A previsão legal inovou ao impor limite na atuação do magistrado para analisar normas coletivas de forma que, ao menos de maneira aparente, propõe a revisão judicial somente dos aspectos formais da norma coletiva, sem avaliar ou realizar qualquer juízo de valor sobre o conteúdo das cláusulas acordadas.

  Em uma primeira análise, a decisão judicial sobre casos envolvendo cláusulas de normas coletivas firmadas após a reforma trabalhista de 2017, se realizada na forma permitida pelo art. 8º, § 3º, da Consolidação das Leis do Trabalho, seria suficiente para impedir qualquer desrespeito aos arts. 611-A e 611-B da Consolidação das Leis do Trabalho, na medida em que eventual violação poderia se caracterizar como objeto ilícito nos termos do art. 104 do Código Civil de 2002.

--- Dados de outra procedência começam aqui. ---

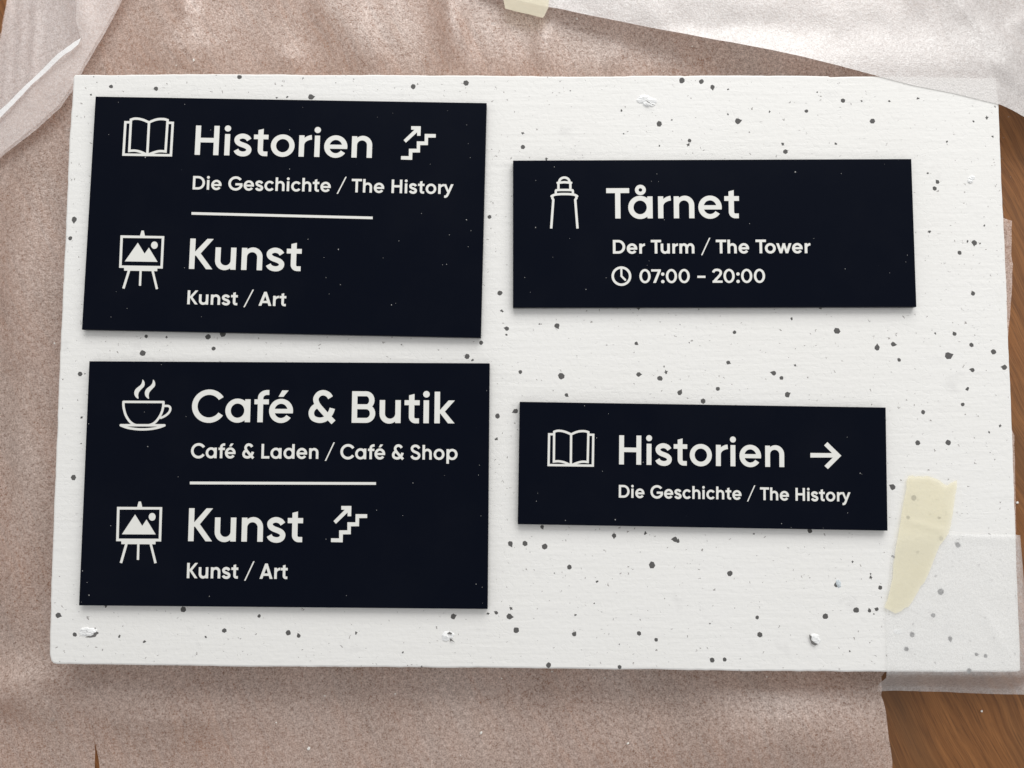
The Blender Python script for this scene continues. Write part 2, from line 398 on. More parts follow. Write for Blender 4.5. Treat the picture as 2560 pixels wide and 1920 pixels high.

Porém, é certo que o tema negociações coletivas é complexo e não se resolve pelo mero enquadramento, ou não, de determinada cláusula nos arts. 611-A e 611-B da Consolidação das Leis do Trabalho. A complexidade é ainda maior quando norma infraconstitucional prevê limites na atuação judicial ao decidir casos envolvendo normas coletivas. Não se discute a importância de se atender os elementos essenciais indicados na norma coletiva, conforme art. 104 do Código Civil de 2002 (agente capaz, objeto lícito, possível, determinado ou determinável, e forma prescrita ou não defesa em lei). Mas, discute-se se estaria o juiz do trabalho limitado a garantir o cumprimento desses elementos apenas sob a ótica formal, vedada a ampliação de sua análise para o conteúdo das normas coletivas mesmo quando verificado potencial descumprimento a direitos fundamentais.

Além disso, a novidade legislativa desperta discussões sobre a sua constitucionalidade no que tange à ótica dos direitos fundamentais eventualmente negociados em normas coletivas. É objeto do presente estudo analisar a compatibilidade da previsão do art. 8º, § 3º, da Consolidação das Leis do Trabalho com os direitos fundamentais e os princípios constitucionais, como o acesso à justiça, o não retrocesso social e a dignidade humana. Como se sabe, o tema de direitos fundamentais é extenso e complexo, de forma que este estudo não pretende esgotá-lo, mas apresentar uma abordagem necessária para entendimento do tema que permita a elaboração de uma análise crítica do art. 8º, § 3º, da Consolidação das Leis do Trabalho, objeto central deste trabalho.

Quanto aos elementos essenciais do negócio jurídico previstos no art. 104 do Código Civil de 2002, o presente estudo aborda o objeto lícito e a forma prescrita ou não defesa em lei. A presente análise não inclui, por outro lado, o elemento de agente capaz. Isto porque o estudo do elemento agente capaz no contexto das negociações coletivas necessitaria de investigação profunda e detalhada do papel dos sindicatos, envolvendo questões como representação e representatividade sindical, além de discussões sobre eventual reforma sindical, o que não se pretende neste momento. 

O estudo se baseia, fundamentalmente, na análise de doutrina e jurisprudência sobre o art. 8º, § 3º, da Consolidação das Leis do Trabalho, as razões e os fundamentos da alteração legislativa no contexto da reforma trabalhista, além dos fundamentos da Constituição Federal de1988 sobre o papel das normas coletivas e seus limites.

Ao final, pretende-se responder a questão sobre qual a interpretação a ser dada ao art. 8º, § 3º, da Consolidação das Leis do Trabalho, de maneira compatível com os direitos fundamentais, sem, contudo, negar vigência a ele e a outros artigos da Consolidação das Leis do Trabalho, como o art. 611-A, § 2º, da Consolidação das Leis do Trabalho.